During this week's website exploration, I looked for bookstores that were showing signs of Poetry Month life. Most were not. Fortunately, I did find some that were and here's a selection: 

Schuler Books sponsored a Poetry Month haiku contest that drew nearly 300 entries. John Shupe composed the winning entry: Crisp paper pages, / Stiff-spined binding slowly yields, / New book, old pleasure.

McNally Robinson NYC is offering an impressive and ambitious April poetry events schedule. Books Inc. also has an intriguing Thursdays in Verse event, "The Most Powerful Thing in the World." Jack Hirschman moderates a discussion with poets W.S. Di Piero, Wanda Coleman and Daphne Gottlieb.

As would be expected, poetry readings are the most popular bookstore option for Poetry Month, though I found fewer of them on event schedules nationwide than I thought I might. Looking Glass Bookstore features a strong schedule, as does Tattered Cover, Amherst Books, Bear Pond Books and Big Blue Marble.

Customer interaction is encouraged at Galaxy Bookshop, where patrons who are willing to stop in and give a dramatic reading of a poem receive 20% off the purchase of any book.
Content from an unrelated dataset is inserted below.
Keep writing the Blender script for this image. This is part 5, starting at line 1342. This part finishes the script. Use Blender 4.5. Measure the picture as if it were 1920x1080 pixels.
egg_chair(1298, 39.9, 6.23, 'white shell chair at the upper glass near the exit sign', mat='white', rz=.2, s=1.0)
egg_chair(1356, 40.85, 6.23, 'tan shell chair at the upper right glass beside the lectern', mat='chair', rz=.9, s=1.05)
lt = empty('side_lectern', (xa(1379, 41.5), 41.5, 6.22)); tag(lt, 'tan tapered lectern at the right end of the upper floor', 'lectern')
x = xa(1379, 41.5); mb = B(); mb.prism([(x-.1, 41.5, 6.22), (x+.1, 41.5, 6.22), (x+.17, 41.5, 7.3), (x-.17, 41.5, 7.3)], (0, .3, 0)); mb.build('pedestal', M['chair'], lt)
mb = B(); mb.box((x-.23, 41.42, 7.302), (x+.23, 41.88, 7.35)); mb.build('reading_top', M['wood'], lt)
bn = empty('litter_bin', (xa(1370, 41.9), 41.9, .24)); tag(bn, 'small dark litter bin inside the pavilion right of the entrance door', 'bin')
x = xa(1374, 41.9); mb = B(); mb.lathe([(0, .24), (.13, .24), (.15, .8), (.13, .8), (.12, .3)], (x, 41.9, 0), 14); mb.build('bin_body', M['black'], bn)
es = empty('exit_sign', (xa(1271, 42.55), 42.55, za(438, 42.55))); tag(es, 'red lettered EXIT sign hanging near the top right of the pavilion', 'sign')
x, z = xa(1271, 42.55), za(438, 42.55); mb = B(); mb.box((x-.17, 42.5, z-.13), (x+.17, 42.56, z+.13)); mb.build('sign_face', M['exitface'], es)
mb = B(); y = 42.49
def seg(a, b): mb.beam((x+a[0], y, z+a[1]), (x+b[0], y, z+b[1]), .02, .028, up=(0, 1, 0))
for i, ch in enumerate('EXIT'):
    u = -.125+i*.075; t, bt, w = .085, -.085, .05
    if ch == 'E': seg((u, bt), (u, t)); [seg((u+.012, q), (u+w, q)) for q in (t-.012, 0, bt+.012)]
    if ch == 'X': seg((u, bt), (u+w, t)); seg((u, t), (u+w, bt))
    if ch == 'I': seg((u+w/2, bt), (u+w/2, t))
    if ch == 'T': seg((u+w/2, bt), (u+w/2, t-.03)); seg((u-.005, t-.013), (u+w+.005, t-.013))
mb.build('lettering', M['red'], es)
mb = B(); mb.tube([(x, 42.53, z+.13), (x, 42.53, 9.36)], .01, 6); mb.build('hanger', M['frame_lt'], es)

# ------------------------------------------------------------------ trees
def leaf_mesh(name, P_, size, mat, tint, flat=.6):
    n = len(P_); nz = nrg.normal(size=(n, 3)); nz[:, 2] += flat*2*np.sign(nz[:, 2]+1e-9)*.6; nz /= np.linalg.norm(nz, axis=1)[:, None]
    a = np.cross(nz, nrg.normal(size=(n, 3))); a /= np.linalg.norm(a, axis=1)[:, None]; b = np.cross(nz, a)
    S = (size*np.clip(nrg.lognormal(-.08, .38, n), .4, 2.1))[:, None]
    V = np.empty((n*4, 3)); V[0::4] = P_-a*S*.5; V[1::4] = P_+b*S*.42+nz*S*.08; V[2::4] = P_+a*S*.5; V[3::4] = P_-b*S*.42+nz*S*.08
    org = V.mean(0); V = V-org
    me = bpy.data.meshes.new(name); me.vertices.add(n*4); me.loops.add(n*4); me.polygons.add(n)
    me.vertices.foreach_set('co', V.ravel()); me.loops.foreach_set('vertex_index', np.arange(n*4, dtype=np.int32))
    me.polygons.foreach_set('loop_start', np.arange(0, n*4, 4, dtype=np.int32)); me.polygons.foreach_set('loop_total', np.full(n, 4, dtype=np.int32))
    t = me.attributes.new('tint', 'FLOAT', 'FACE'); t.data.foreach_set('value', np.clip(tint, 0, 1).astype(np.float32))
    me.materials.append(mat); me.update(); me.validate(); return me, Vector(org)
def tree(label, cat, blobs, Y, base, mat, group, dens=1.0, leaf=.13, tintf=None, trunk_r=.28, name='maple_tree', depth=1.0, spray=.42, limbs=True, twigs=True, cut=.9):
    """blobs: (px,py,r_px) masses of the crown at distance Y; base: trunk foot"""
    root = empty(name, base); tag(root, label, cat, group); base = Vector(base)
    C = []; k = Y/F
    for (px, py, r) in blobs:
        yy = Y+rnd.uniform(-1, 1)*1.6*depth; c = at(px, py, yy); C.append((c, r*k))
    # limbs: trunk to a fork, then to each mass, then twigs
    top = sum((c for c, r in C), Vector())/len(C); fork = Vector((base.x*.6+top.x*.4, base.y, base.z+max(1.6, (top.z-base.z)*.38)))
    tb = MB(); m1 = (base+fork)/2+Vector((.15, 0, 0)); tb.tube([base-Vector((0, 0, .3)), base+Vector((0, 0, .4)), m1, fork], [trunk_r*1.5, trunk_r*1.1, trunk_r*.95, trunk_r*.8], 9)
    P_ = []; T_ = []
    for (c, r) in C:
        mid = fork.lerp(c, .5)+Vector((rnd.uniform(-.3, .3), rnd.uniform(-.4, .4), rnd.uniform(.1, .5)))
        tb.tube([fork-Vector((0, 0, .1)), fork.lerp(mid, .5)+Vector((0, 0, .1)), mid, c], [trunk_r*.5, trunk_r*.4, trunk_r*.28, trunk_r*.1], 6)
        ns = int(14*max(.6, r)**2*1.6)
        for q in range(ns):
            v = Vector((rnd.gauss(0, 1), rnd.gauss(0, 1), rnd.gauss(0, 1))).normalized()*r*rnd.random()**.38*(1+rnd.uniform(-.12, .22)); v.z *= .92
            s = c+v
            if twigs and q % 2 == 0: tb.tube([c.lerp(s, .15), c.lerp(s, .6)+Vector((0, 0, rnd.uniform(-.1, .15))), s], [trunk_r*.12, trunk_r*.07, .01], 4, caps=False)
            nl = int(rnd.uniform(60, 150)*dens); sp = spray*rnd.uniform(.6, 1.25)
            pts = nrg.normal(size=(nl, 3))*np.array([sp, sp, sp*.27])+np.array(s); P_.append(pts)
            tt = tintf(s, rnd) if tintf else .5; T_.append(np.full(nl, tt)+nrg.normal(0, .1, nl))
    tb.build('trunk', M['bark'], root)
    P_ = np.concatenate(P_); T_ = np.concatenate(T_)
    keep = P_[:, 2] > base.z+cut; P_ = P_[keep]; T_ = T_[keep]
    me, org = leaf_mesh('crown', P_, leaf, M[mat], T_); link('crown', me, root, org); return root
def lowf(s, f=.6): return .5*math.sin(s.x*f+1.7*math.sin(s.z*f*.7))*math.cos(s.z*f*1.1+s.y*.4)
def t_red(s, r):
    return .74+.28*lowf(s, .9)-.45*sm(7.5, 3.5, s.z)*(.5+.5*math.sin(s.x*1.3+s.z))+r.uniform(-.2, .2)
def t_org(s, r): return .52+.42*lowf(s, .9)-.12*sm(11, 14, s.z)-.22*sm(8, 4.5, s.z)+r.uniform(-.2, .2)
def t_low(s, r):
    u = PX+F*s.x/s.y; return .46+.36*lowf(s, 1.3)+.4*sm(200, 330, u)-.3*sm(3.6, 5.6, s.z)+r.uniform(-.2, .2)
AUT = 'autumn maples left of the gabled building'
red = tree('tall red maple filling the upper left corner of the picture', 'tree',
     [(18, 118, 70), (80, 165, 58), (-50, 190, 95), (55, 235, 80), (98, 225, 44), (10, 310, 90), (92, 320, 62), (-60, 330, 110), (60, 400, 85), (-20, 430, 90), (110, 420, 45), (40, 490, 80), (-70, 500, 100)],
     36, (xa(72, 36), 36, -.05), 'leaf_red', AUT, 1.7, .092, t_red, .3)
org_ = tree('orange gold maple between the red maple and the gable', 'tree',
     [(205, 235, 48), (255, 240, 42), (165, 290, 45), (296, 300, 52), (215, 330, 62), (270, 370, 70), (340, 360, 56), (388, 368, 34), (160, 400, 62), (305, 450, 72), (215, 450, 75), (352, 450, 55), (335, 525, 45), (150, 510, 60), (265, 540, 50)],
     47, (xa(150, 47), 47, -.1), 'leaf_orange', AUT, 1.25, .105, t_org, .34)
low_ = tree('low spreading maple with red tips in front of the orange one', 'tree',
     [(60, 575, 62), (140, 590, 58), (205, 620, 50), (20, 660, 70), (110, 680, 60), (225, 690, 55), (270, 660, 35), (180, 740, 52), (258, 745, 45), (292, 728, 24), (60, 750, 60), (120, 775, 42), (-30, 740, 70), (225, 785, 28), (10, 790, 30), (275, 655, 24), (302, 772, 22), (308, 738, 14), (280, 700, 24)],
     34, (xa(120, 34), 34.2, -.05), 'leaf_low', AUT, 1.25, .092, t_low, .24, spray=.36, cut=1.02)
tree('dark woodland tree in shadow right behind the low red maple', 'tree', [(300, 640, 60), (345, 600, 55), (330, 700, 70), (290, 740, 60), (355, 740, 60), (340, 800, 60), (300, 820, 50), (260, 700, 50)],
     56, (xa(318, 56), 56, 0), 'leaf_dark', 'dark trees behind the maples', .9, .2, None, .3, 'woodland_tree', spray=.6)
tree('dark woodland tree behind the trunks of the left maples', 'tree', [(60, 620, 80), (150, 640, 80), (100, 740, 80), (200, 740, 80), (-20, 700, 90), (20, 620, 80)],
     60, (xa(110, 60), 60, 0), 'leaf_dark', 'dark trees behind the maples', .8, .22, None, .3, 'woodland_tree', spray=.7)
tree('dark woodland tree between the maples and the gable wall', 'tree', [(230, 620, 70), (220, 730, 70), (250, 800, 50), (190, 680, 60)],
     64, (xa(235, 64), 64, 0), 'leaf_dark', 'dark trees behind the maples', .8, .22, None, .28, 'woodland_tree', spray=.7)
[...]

At Olsson's Books & Records, one night a week this month has been set aside for customer readings of their favorite poems. Bookends will hold a poetry writing workshop.

Some Booksense.com stores took advantage of the option to link to the Top 10 Poetry Picks, but Milestone Books found a creative way to blend Book Sense Picks with the Academy of American Poets offerings to create a Poetry Month page.

Perhaps many bookstores are participating in ways that their websites do not reflect, and it's unfair to invoke the myth of Icarus. You have to wonder, though.  

On the other hand, in his poem "Failing and Flying," Jack Gilbert reminds us, "Everyone forgets that Icarus also flew." Maybe the wonder is that Poetry Month still flies.